Yes I used to be quite the drainer as well but I've learned how to tone down my behavior significantly. There is a time and place for personal jabbering. Not to follow someone around in a store or cafeteria and ask them question after question, going on and on and on about super personal issues to the point of irritation. I find us aspies often fall into the hopeless pity me cycle where we get so emotionally messed up. We continue to mess it up even further by continuously draining everyone around us.
THIS.
We drain other people because of the repetitiveness, the same questions, the inability to deal with loudness/etc., intense discussions, and everything else.
We drain ourselves, too.
I would talk so fast my mouth couldn't process the words..or something.
Me too.
We tend to be obsessive about certain topics or interests.
We tend to lecture.
We've memorized so much about our interests that our minds move so fast our mouths can't keep up.

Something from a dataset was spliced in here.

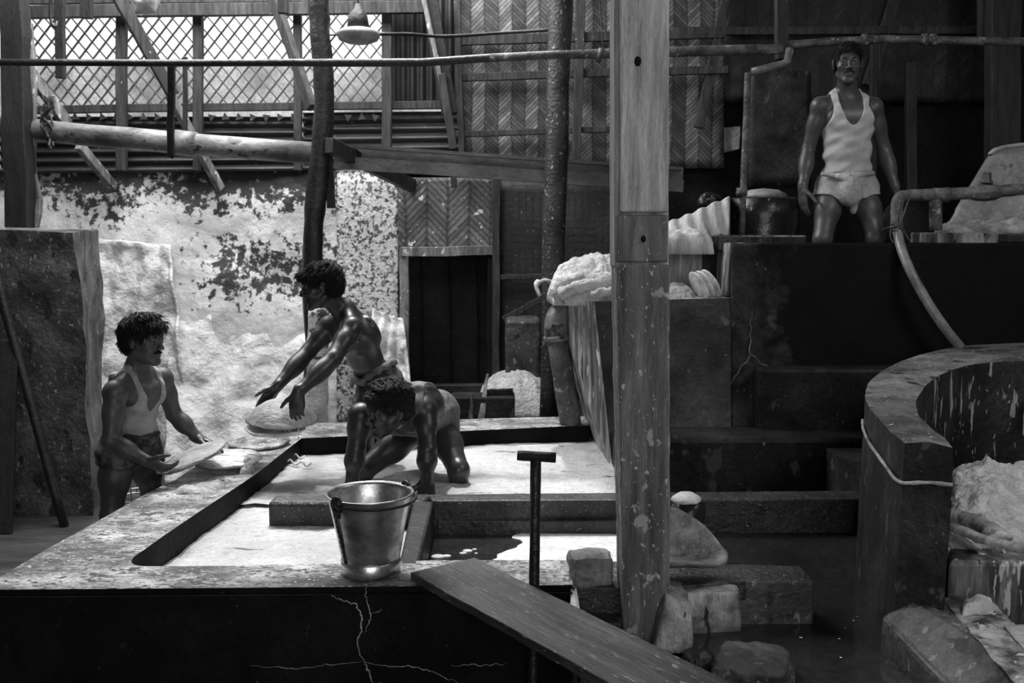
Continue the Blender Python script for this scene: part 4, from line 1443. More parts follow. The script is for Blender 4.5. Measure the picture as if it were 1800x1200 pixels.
for j in range(NZ):
    bm.faces.new((oc[0][j], ic[0][j], ic[0][j + 1], oc[0][j + 1]))
    bm.faces.new((oc[-1][j], oc[-1][j + 1], ic[-1][j + 1], ic[-1][j]))
bm.faces.new((oc[0][0], tops[0], ic[0][0])); bm.faces.new((oc[-1][0], ic[-1][0], tops[-1]))
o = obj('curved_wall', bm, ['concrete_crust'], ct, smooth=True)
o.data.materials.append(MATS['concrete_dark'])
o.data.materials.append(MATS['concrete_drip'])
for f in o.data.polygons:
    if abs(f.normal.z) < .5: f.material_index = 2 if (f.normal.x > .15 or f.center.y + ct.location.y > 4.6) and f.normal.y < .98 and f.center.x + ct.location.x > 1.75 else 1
bv_ = o.modifiers.new('edge', 'EDGE_SPLIT'); bv_.split_angle = math.radians(50)
# mortar line round the head of the wall
bm = bmesh.new()
mp3 = []
for (u, v) in ((1516, 790), (1530, 795), (1545, 803), (1560, 815), (1572, 832), (1583, 845)):
    mp3.append((u, v))
OO = [O[int(t)] for t in (16, 12, 9, 6, 3, 0)]
path = [Vector((p.x - .012, p.y - .012, p.z - .12 + .02 * noise.noise(p * 5))) for p in OO] + [Vector((p.x, p.y - .012, p.z - .115)) for p in (I[0].lerp(O[0], .5), I[0])]
add_tube(bm, smooth_path(path, 6), .006, 8, .5, 3)
obj('mortar_line', bm, 'crack', ct, smooth=True)
# foot ledge
bm = bmesh.new()
P1 = [Zp(1546, 1078, .70), Zp(1595, 1060, .74), Zp(1690, 1040, .74), Zp(1860, 1200, .74), Zp(1700, 1260, .66), Zp(1660, 1195, .66)]
add_prism(bm, P1, .3)
o = obj('foot_ledge', bm, 'concrete_mid', ct); bevel(o, .025, 3)
# low wall across
bm = bmesh.new()
zz = .86
yq = Zp(1680, 980, zz).y
add_prism(bm, [Zp(1668, 985, zz), Zp(1880, 985, zz), Zp(1880, 950, zz), Zp(1668, 950, zz)], .5)
o = obj('cross_wall', bm, 'concrete_streak', ct); bevel(o, .02, 3)
box('tank_floor', 1.65, 4.5, yq, 5.3, .3, .80, 'concrete_dark', ct)
tag(heap('wool_pile', [Zp(1660, 972, .84), Zp(1900, 980, .84), Zp(1900, 850, .84), Zp(1660, 850, .84)], .83,
         lambda u, v: .10 + .10 * (1 - u), 'wool', .045, 7, 150, power=.3, fine=.015),
    'large heap of white wool inside the curved tank', 'wool', kind='stuff')
bm = bmesh.new()
for k, (pts, r) in enumerate((([(1665, 905), (1700, 912), (1735, 930), (1760, 945)], .035), ([(1675, 925), (1720, 945), (1765, 958), (1810, 965)], .022))):
    add_tube(bm, smooth_path([Zp(u, v, .97) for u, v in pts], 6), r, 12, .5, k + 4, squash=.7)
tag(obj('wet_hide', bm, 'hide_wet', smooth=True), 'dark wrinkled wet hide folded on the wool in the curved tank', 'hide')
tag(sheet('wet_cloth', [Zp(1672, 985, .80), Zp(1706, 978, .80), Zp(1722, 960, .885), Zp(1672, 935, .93)], 24, 18, .03, 14, 'cloth_white', thick=.01),
    'white wet cloth corner hanging over the low wall beside the cut end', 'cloth')
bm = bmesh.new()
add_tube(bm, smooth_path([Zp(1735, 962, .87) , Zp(1758, 964, .87), Zp(1766, 975, .855), Zp(1767, 1008, .79)], 5), .004, 6, .3, 2)
tag(obj('loose_string', bm, 'cloth_white', smooth=True), 'thin white string dangling from the wool over the low wall', 'string')
# front trough at the bottom right
sheet_c = [Zp(1662, 1062, .745), Zp(1745, 1062, .745), Zp(1900, 1205, .745), Zp(1820, 1240, .745)]
tag(sheet('foam_film', sheet_c, 40, 30, .01, 12, 'concrete_streak', thick=.006), 'wet pale film smeared over the ledge at the bottom right', 'foam', kind='stuff')
c0 = Zp(1810, 1110, .76)
tag(sheet('milky_liquid', [Zp(1765, 1100, .752), Zp(1900, 1092, .752), Zp(1900, 1150, .752), Zp(1808, 1150, .752)], 16, 12, .002, 6, 'milk', thick=.003),
    'small milky puddle on the ledge at the bottom right corner', 'liquid', kind='stuff')
tag(heap('foam_heap', [Zp(1688, 1088, .74), Zp(1750, 1082, .74), Zp(1742, 1062, .74), Zp(1690, 1066, .74)], .742, .05, 'foam', .012, 12, 30),
    'little foam lump at the foot of the low wall', 'foam', kind='stuff')
tag(sheet('hanging_cloth', [W(1797, 765, 4.6), W(1830, 772, 4.6), W(1835, 700, 4.6), W(1801, 712, 4.6)], 14, 14, .01, 9, 'cloth_white', thick=.008),
    'white cloth hanging at the right edge inside the curved tank', 'cloth')

# ================================================================== FOREGROUND
# big post
YF = 3.12
fp = thing('foreground_post', (W(1132, 1120, YF).x, YF, .60), 'big weathered grey square post in the foreground with lap joints and white splashes', 'post')
wpx = YF / 1750


def postseg(name, v0, v1, ul0, ur0, ul1, ur1, dep, m, yoff=0.0, seed=0, seg=14, wob=.003):
    """square timber between image rows v0 (top) and v1 (bottom)"""
    bm = bmesh.new()
    rows = []
    for i in range(seg + 1):
        t = i / seg
        v = v0 + (v1 - v0) * t
        L_, R_ = W(ul0 + (ul1 - ul0) * t, v, YF), W(ur0 + (ur1 - ur0) * t, v, YF)
        dx = wob * noise.noise(Vector((i * .7, seed, 0))); dx2 = wob * noise.noise(Vector((i * .7, seed, 9)))
        rows.append([bm.verts.new(p) for p in ((L_.x + dx, YF + yoff, L_.z), (R_.x + dx2, YF + yoff, R_.z), (R_.x + dx2, YF + dep, L_.z), (L_.x + dx, YF + dep, L_.z))])
    bm.faces.new(rows[0]); bm.faces.new(rows[-1][::-1])
    for i in range(seg):
        for j in range(4):
            k = (j + 1) % 4
            bm.faces.new((rows[i][j], rows[i + 1][j], rows[i + 1][k], rows[i][k]))
    o = obj(name, bm, m, fp)
    bevel(o, .006, 2)
    return o


postseg('upper_shaft', -520, 373, 1087, 1178, 1090, 1175, .15, 'patch_wood', 0, 1)
postseg('rear_shaft', -520, 470, 1082, 1180, 1080, 1177, .16, 'wood_grey', .018, 5)
o = postseg('joint_block', 377, 461, 1083, 1175, 1083, 1175, .15, 'wood_splash', .004, 2, 4)
postseg('lower_shaft', 465, 1135, 1083, 1177, 1096, 1178, .17, 'wood_splash', -.004, 3, 26, .006)
for nm, u, v, r in (('bolt_hole', 1131, 420, .009), ('knot', 1121, 108, .014)):
    bm = bmesh.new()
    bmesh.ops.create_uvsphere(bm, u_segments=16, v_segments=8, radius=r, matrix=Matrix.Translation(W(u, v, YF + .002)) @ Matrix.Diagonal((.9, .3, 1.25, 1)))
    obj(nm, bm, 'concrete_black', fp, smooth=True)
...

Someone talking fast is tiring to listen to.
Someone talking about the same interests for a long time is tiring.
Someone being overly intense about a topic is tiring.
Add to that other quirks, like our being tired after social conversations, etc., and it's rough on them and us.
I would talk so fast my mouth couldn't process the words..or something.
Me too.
We tend to be obsessive about certain topics or interests.
We tend to lecture.
We've memorized so much about our interests that our minds move so fast our mouths can't keep up.
Someone talking fast is tiring to listen to.
Someone talking about the same interests for a long time is tiring.
Someone being overly intense about a topic is tiring.
Add to that other quirks, like our being tired after social conversations, etc., and it's rough on them and us.
Exactly. This is 100% how I feel. Its one of those things I'd rather just learn to deal with and accept, its part of me but it does get lonely sometimes but feels really good when someone does reciprocate or relate, those rare situations. I don't blame people for feeling drained by it though.